TASK INPUTS:
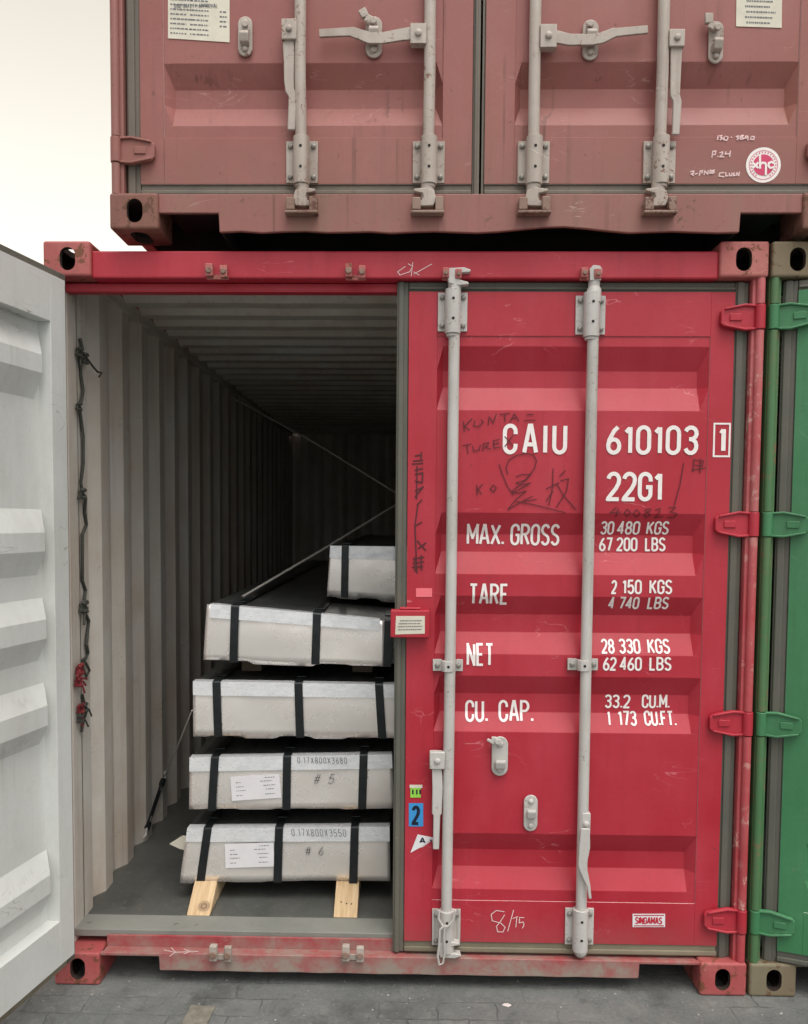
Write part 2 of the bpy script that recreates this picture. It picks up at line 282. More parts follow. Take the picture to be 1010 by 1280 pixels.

...

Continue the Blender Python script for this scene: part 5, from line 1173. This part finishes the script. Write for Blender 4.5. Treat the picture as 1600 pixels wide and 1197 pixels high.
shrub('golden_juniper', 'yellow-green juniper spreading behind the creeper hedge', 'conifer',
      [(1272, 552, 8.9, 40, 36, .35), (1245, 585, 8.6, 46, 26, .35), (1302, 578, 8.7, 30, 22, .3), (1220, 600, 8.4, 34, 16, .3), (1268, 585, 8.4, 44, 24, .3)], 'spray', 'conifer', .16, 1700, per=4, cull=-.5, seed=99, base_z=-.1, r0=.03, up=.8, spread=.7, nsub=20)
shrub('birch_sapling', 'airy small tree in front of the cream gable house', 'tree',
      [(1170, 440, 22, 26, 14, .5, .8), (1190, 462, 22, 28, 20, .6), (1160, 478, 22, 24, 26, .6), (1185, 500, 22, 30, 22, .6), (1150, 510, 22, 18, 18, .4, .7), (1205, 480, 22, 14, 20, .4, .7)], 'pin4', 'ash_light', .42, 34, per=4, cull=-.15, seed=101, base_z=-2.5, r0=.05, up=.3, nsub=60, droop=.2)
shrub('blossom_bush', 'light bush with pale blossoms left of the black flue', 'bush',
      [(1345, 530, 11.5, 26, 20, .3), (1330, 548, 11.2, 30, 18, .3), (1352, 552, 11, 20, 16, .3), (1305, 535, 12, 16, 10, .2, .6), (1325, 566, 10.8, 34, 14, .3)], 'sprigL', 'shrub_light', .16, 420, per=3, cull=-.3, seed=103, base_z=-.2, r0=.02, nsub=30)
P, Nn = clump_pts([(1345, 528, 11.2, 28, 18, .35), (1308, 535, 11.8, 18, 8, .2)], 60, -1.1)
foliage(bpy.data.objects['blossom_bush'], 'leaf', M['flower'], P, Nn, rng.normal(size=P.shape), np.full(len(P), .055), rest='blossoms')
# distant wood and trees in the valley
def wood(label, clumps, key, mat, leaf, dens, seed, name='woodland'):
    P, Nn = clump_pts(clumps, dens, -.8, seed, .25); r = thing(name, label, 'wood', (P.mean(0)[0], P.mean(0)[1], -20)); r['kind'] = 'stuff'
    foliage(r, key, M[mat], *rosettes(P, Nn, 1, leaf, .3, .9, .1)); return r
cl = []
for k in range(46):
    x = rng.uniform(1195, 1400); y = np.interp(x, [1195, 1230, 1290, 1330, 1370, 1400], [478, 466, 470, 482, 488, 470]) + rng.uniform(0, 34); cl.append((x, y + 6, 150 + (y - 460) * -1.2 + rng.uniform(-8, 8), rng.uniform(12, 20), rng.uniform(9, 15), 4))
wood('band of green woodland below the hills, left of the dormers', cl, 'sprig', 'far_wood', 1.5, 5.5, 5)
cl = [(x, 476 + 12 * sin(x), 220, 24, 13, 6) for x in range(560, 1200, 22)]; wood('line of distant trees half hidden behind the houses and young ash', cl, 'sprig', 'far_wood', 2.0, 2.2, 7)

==

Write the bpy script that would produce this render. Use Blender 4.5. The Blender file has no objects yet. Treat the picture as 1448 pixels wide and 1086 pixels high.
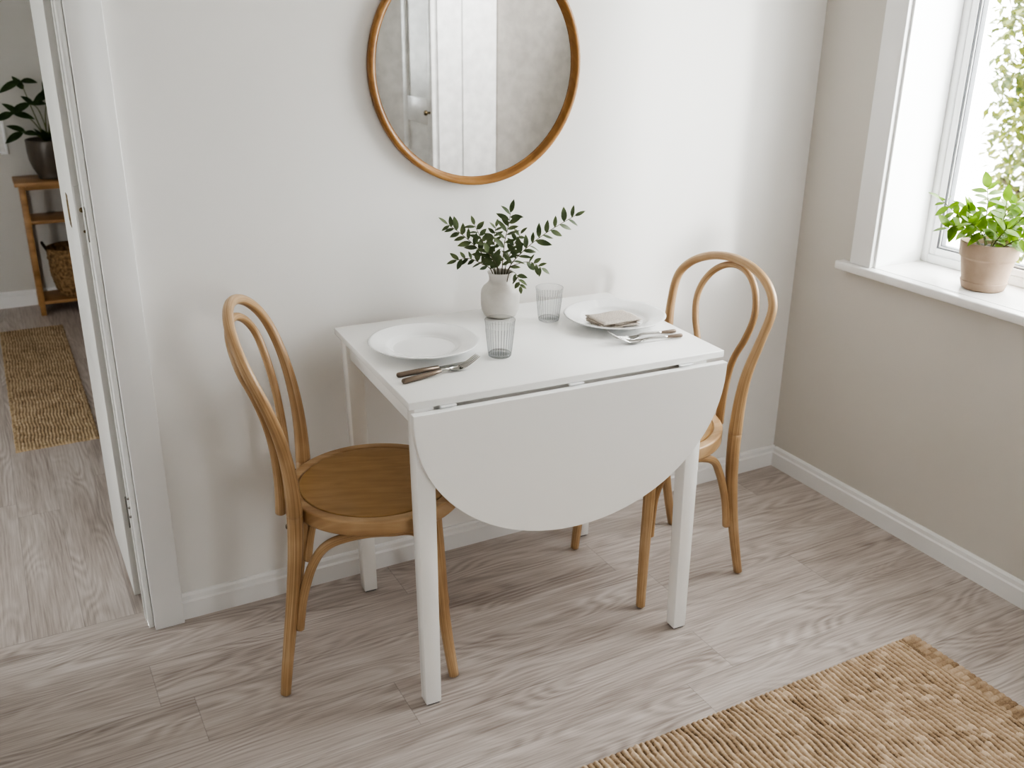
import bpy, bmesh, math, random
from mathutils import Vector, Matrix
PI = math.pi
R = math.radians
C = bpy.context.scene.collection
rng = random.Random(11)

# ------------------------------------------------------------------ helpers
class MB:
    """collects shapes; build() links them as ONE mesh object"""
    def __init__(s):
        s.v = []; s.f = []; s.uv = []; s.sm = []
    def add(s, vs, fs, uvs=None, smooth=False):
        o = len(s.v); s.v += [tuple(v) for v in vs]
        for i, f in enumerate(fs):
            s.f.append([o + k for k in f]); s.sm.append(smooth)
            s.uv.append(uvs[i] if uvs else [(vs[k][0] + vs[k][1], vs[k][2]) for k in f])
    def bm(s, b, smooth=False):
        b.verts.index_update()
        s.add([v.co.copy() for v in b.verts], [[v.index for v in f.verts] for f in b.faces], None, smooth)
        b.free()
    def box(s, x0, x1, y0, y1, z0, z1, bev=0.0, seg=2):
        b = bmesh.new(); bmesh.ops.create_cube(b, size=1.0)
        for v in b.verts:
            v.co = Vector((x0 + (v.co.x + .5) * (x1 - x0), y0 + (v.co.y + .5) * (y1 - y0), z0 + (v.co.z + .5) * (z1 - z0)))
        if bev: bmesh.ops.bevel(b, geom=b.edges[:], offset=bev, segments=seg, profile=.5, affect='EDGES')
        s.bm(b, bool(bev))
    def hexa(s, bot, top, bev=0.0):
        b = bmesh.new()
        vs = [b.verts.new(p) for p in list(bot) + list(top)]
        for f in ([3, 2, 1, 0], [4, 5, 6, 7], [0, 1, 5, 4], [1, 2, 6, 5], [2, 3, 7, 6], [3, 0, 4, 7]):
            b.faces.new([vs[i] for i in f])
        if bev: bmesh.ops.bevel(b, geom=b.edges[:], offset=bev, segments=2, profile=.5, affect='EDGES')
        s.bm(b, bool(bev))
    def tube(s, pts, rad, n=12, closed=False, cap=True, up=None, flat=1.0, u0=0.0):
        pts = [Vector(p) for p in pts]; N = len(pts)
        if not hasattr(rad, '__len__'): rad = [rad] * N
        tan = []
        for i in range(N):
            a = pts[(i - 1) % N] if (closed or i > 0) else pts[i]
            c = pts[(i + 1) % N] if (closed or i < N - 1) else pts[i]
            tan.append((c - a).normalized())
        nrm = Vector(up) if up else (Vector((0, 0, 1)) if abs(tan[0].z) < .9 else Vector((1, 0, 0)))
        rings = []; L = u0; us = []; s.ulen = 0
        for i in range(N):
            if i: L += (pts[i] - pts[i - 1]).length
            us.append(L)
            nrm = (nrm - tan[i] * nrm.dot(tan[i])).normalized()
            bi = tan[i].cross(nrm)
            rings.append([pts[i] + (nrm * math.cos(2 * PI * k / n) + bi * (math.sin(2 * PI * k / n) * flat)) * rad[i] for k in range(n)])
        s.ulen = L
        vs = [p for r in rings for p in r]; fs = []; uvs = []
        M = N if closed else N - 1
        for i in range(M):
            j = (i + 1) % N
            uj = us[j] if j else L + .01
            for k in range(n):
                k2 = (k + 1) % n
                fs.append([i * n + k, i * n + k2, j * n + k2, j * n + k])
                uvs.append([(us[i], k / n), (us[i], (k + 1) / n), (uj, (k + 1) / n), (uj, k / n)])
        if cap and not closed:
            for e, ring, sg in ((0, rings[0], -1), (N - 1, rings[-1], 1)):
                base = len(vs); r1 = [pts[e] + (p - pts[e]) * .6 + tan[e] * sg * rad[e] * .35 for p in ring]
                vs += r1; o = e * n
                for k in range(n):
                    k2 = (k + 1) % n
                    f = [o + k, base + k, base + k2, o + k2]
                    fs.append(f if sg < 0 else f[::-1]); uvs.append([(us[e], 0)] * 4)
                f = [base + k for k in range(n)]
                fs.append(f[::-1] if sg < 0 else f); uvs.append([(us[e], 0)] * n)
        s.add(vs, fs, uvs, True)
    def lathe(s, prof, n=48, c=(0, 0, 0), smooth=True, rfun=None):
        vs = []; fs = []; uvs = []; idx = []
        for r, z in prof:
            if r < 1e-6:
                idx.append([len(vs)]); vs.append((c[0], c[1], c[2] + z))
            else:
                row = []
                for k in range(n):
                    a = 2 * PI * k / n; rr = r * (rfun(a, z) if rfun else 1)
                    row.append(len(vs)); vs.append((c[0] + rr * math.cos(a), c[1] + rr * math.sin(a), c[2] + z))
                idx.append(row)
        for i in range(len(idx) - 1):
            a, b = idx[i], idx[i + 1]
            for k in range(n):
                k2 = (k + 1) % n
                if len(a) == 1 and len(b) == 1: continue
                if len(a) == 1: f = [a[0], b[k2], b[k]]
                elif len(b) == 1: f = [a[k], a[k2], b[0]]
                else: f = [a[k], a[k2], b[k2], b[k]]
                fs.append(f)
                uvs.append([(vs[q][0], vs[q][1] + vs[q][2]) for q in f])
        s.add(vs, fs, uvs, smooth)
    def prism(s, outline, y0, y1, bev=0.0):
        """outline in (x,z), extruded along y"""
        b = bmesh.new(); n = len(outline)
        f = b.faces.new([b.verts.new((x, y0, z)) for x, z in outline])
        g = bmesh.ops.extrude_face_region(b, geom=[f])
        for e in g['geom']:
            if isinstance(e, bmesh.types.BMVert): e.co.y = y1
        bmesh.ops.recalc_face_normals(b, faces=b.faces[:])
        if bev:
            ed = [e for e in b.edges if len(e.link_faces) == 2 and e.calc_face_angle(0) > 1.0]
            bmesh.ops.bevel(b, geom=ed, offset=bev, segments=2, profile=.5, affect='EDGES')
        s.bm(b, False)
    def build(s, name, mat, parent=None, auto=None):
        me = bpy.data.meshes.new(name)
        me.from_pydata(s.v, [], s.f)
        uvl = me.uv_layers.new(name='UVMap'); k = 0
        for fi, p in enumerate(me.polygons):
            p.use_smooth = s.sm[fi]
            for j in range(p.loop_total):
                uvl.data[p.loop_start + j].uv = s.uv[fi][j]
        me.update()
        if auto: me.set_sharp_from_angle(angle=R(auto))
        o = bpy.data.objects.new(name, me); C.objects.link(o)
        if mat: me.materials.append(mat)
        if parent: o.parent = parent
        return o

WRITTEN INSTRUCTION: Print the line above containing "Write the bpy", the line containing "rng = random.Random(11)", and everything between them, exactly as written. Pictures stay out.

OUTPUT FOR THIS TASK:
Write the bpy script that would produce this render. Use Blender 4.5. The Blender file has no objects yet. Treat the picture as 1448 pixels wide and 1086 pixels high.
import bpy, bmesh, math, random
from mathutils import Vector, Matrix
PI = math.pi
R = math.radians
C = bpy.context.scene.collection
rng = random.Random(11)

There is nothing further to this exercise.